We can't render svg there, because svg files can be quite large Didnt think about that, after all, most of the time svgs are extremly small.
Effort <-> user-value ratio is higher solving it in the backend, so with quite limited people and a full roadmap I'd start with the backend solution.
Thats also a really good Point
@rhafer do you know if we can just enable support for SVG in libvips? Documentation reads like SVGs have special handling in libvips, so it would be more effort. Correct?
That depends on how the libvips used in our base images is built (it requires libvips to be linked against librsvg AFAICS). We'd need to check that.
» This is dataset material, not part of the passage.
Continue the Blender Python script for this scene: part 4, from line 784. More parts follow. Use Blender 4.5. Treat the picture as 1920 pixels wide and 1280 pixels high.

But also SVG is one of those formats that can embed Javascript code (similar to PDF) a feature which opens a bit of a can of worms in terms of security. So we need to carefully consider if and how we want to enable that.
opens a bit of a can of worms in terms of security
Defnitly if implemented, should be Opt in. https://en.wikipedia.org/wiki/Secure_by_design
I personaly don't have any usecase for JS in SVGs or PDFs (only for CSS in SVGs -> prefered color scheme)
Though https://mujs.com/ and https://pkg.go.dev/cmd/cgo exist
though keeping this in mind:
Effort <-> user-value ratio is higher solving it in the backend, so with quite limited people and a full roadmap I'd start with the backend solution.
it might be better to leave embeded JS out for now, as it won't be something most people will need and it comes with a lot of effort to get right.